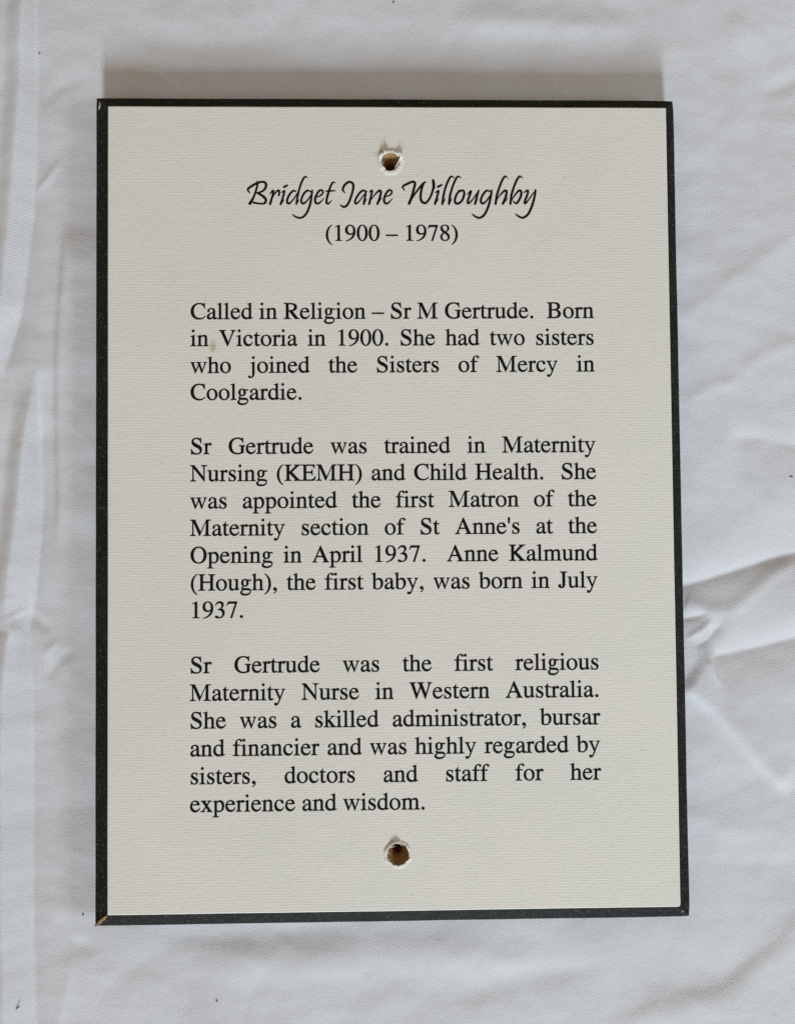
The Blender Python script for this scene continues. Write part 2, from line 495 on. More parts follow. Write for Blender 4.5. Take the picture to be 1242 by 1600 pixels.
def burr(k, r0, r1, spikes, seed, hmul=1.0):
    """raised ragged collar of torn card: root on the face at r0, curling up towards r1"""
    rnd = random.Random(seed); cx, cy = HOLES[k]; n = 90; V, Fc = [], []
    rows = []
    for i in range(n):
        a = 2*math.pi*i/n; c, s = math.cos(a), math.sin(a)
        g = noise.noise((c*2+seed, s*2, 0.1)); g2 = noise.noise((c*5+seed, s*5, 3.1))+0.5*noise.noise((c*12+seed, s*12, 6.1)); g3 = 0.06*rnd.uniform(-1, 1)
        h = hmul*max(0.15, 0.34+0.16*g+0.08*g2+0.05*g3); rin = r1+0.32*g+0.40*g2+0.28*g3
        rout = r0+0.30*g+0.12*g2
        for sa, sw, sh, sr in spikes:
            dd = (a-math.radians(sa)+math.pi) % (2*math.pi)-math.pi
            e = math.exp(-(dd/math.radians(sw))**4); h += sh*e*(1+0.35*g2); rin += sr*e
        rows.append([(rout, 0.012), (rout*0.7+rin*0.3, h*0.62), (rin*0.6+rout*0.4, h*0.97), (rin, h), (rin+0.03, h-0.18), (r1+0.35+0.2*g, -0.55)])
    m = len(rows[0])
    for i in range(n):
        a = 2*math.pi*i/n
        for r, z in rows[i]:
            V.append((cx+r*math.cos(a), cy+r*math.sin(a), T+z))
    for i in range(n):
        j = (i+1) % n
        for q in range(m-1):
            Fc.append((i*m+q, j*m+q, j*m+q+1, i*m+q+1))
    return V, Fc

def slivers(k, items):
    """single fibres of card standing across the opening: (r0, angle0, z0, r1, angle1, z1, width)"""
    cx, cy = HOLES[k]; V, Fc = [], []
    for (r0, a0, z0, r1, a1, z1, wd) in items:
        a = Vector((cx+r0*math.cos(math.radians(a0)), cy+r0*math.sin(math.radians(a0)), T+z0))
        b = Vector((cx+r1*math.cos(math.radians(a1)), cy+r1*math.sin(math.radians(a1)), T+z1))
        d = (b-a).normalized(); sd = d.cross(Vector((0, 0, 1))).normalized(); up = Vector((0, 0, 1))
        base = len(V); nseg = 6
        for q in range(nseg+1):
            t = q/nseg; wq = wd*(1-0.75*t)*(1+0.25*math.sin(q*2.3)); p = a.lerp(b, t)+up*(0.18*math.sin(t*3.1))
            for sx, sz in ((-1, 0), (0, 0.5), (1, 0), (0, -0.5)):
                v = p+sd*sx*wq+up*sz*wq; V.append(tuple(v))
        for q in range(nseg):
            for e in range(4):
                f = (e+1) % 4
                Fc.append((base+q*4+e, base+q*4+f, base+q*4+4+f, base+q*4+4+e))
    return V, Fc

bores = [[(4.2, T-0.35), (3.5, T-1.2), (2.9, T-2.6), (2.1, T-4.0), (1.75, T-4.6), (1.7, T-8), (1.65, 0.4)],
         [(4.30, T-0.35), (3.9, T-1.2), (3.2, T-2.6), (2.1, T-4.0), (1.75, T-4.6), (1.7, T-8), (1.65, 0.4)]]
burrs = [burr(0, 5.0, 3.35, [(36, 22, 1.3, 0.8), (131, 26, 1.8, 0.0), (84, 26, 0.45, 0.0), (215, 18, 0.10, -0.3)], 3.3, 0.9),
         burr(1, 5.1, 3.95, [(108, 30, 0.65, 0.1), (158, 12, 0.30, -0.3), (35, 14, 0.30, 0.1)], 8.1, 0.85)]
sliv = [[(3.2, -62, -0.8, 6.6, 38, 1.5, 0.34), (3.5, -48, -0.9, 5.6, 26, 0.9, 0.26), (3.9, -35, -0.7, 4.9, 12, 0.5, 0.22), (4.2, 196, 0.1, 2.6, 184, 0.25, 0.25),
         (4.3, 160, 0.3, 3.1, 172, 0.1, 0.2), (4.4, 108, 0.35, 3.4, 96, 0.2, 0.28), (4.0, -120, 0.0, 3.3, -150, -0.5, 0.25)],
        [(4.6, 176, 0.15, 2.7, 170, 0.2, 0.2), (4.6, 148, 0.35, 3.2, 108, 0.55, 0.26), (4.2, 80, 0.3, 3.4, 62, 0.5, 0.2), (4.5, 200, 0.05, 3.3, 214, -0.2, 0.22)]]
for k in (0, 1):
    V, Fc = lathe(k, bores[k])
    h = mesh('screw_hole', V, Fc, M_fibre, plaque, smooth=True)
    V, Fc = burrs[k]
    V2, F2 = slivers(k, sliv[k]); b = len(V)
    mesh('torn_rim', V+V2, Fc+[tuple(b+i for i in f) for f in F2], M_torn, h)

# ---------------------------------------------------------------- lettering: the serif face (outlines on a 1000 unit em)
def path(s):
    """M/L/C path -> one closed polyline"""
    tk = s.replace(',', ' ').split(); pts = []; i = 0; cmd = None
    while i < len(tk):
        if tk[i] in 'MLC': cmd = tk[i]; i += 1
        if cmd in 'ML':
            pts.append((float(tk[i]), float(tk[i+1]))); i += 2
        else:
            c = [float(x) for x in tk[i:i+6]]; i += 6
            x0, y0 = pts[-1]
            for k in range(1, 8):
                t = k/7; u = 1-t
                pts.append((u**3*x0+3*u*u*t*c[0]+3*u*t*t*c[2]+t**3*c[4], u**3*y0+3*u*u*t*c[1]+3*u*t*t*c[3]+t**3*c[5]))
    if math.dist(pts[0], pts[-1]) < 0.5: pts.pop()
    return pts
def ell(x0, x1, y0, y1, p=2.15, rot=0.0, n=44):
    cx, cy, a, b = (x0+x1)/2, (y0+y1)/2, (x1-x0)/2, (y1-y0)/2; out = []
    for i in range(n):
        t = 2*math.pi*i/n; c, s = math.cos(t), math.sin(t)
        x = a*math.copysign(abs(c)**(2/p), c); y = b*math.copysign(abs(s)**(2/p), s)
        r = math.radians(rot); out.append((cx+x*math.cos(r)-y*math.sin(r), cy+x*math.sin(r)+y*math.cos(r)))
    return out
def rect(x0, y0, x1, y1): return [(x0, y0), (x1, y0), (x1, y1), (x0, y1)]
def stem(x0, x1, y0, y1, bot=None, top=None, flag=None, th=17):
    """vertical stem with bracketed slab serifs or a flag at its head"""
    s = ''
    if bot:
        l, r = bot
        k = min(70, (y1-y0)*.2)
        s += f'M {l} {y0} L {r} {y0} L {r} {y0+th-1} C {r-(r-x1)*.75} {y0+th+5} {x1} {y0+th+15} {x1} {y0+th+k} '
    else:
        s += f'M {x0} {y0} L {x1} {y0} '
    if top:
        l, r = top
        s += f'L {x1} {y1-th-70} C {x1} {y1-th-15} {r-(r-x1)*.75} {y1-th-5} {r} {y1-th+1} L {r} {y1} L {l} {y1} L {l} {y1-th+1} C {l+(x0-l)*.75} {y1-th-5} {x0} {y1-th-15} {x0} {y1-th-70} '
    elif flag is not None:
        s += f'L {x1} {y1} L {x1-5} {y1} C {x1-55} {y1-20} {flag+80} {y1-34} {flag} {y1-45} L {flag} {y1-61} C {flag+12} {y1-59} {flag+22} {y1-59} {flag+30} {y1-59} C {x0-6} {y1-59} {x0} {y1-74} {x0} {y1-120} '
    else:
        s += f'L {x1} {y1} L {x0} {y1} '
    if bot:
        l, r = bot
        k = min(70, (y1-y0)*.2)
        s += f'L {x0} {y0+th+k} C {x0} {y0+th+15} {l+(x0-l)*.75} {y0+th+5} {l} {y0+th-1}'
    return path(s)
def arch(x0, x1, r):
    """shoulder of n, h, m springing from the stem at x0 into the stem x1..r"""
    return path(f'M {x0} 392 C {x0+50} 440 {x0+95} 460 {x0+142} 460 C {r-25} 460 {r} 400 {r} 330 L {r} 250 L {x1} 250 L {x1} 315 C {x1} 370 {x1-18} 404 {x1-70} 404 C {x1-110} 404 {x0+40} 385 {x0} 350')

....

Aim:
State the count of lines in the data holding the word "from", adding nothing to it.

Finished task:
2